La peine que j’ai évoquée découle du fait que j’ai vraiment cru qu’après cette soirée, plusieurs femmes de couleur viendraient me rejoindre. Vingt ans plus tard ou presque, il n’y a toujours personne à côté de moi.

Halle Berry, actrice et réalisatrice

À l’instar du personnage qu’elle incarnait dans Monster’s Ball, celui qu’elle joue dans Bruised doit combattre ses démons intérieurs. « Je suis davantage attirée vers des personnages brisés, qui doivent se battre pour survivre. Chaque fois, l’expérience est cathartique et me permet de guérir. »

Débuts impressionnants de Viggo Mortensen

PHOTO FOURNIE PAR MÉTROPOLE FILMS

Lance Henriksen et Viggo Mortensen dans Falling, le premier film que signe Viggo Mortensen à titre de réalisateur.

Comme Regina King et Halle Berry, Viggo Mortensen propose aussi au TIFF son premier film à titre de réalisateur. Falling, une coproduction canado-britannique tournée en Ontario, est un drame familial puissant, porté par une performance remarquable du vétéran Lance Henriksen, un acteur habituellement voué aux seconds rôles. Ce dernier incarne un homme atteint d’un début de démence, misogyne, raciste et homophobe, qui part du Midwest pour se rendre en Californie chez son fils (Viggo Mortensen) et le mari de ce dernier (Terry Chen) en attendant de trouver une résidence. Le fils assume complètement son homosexualité et en a fait part aux siens depuis longtemps, mais la présence de ce père, qui vocifère des insanités, y compris en public, le confronte néanmoins à la relation qu’il entretient avec lui.

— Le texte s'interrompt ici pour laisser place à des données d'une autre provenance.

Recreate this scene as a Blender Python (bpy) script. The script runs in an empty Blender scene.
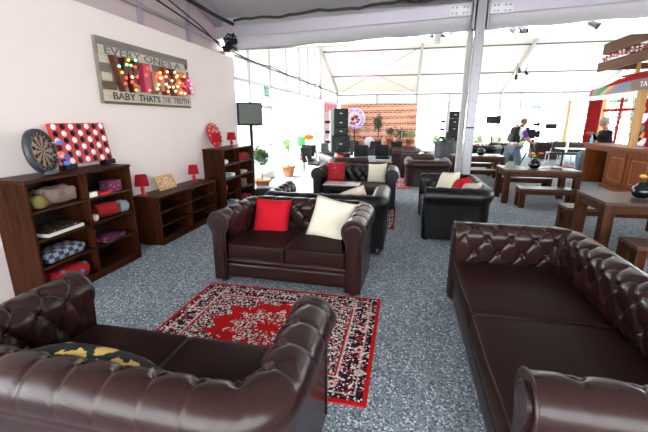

Utilisant de nombreux retours en arrière, notamment des scènes où ce père intimidant n’a de cesse de mettre son fils à l’épreuve de sa conception toxique de la virilité, Mortensen explore la complexité d’une relation entre un père et un fils, où tout peut exploser d’un moment à l’autre. Aussi auteur du scénario et compositeur de la trame musicale, Viggo Mortensen révèle une véritable sensibilité de cinéaste.

Falling sera distribué au Québec par Métropole Films. Aucune date de sortie n’est encore fixée.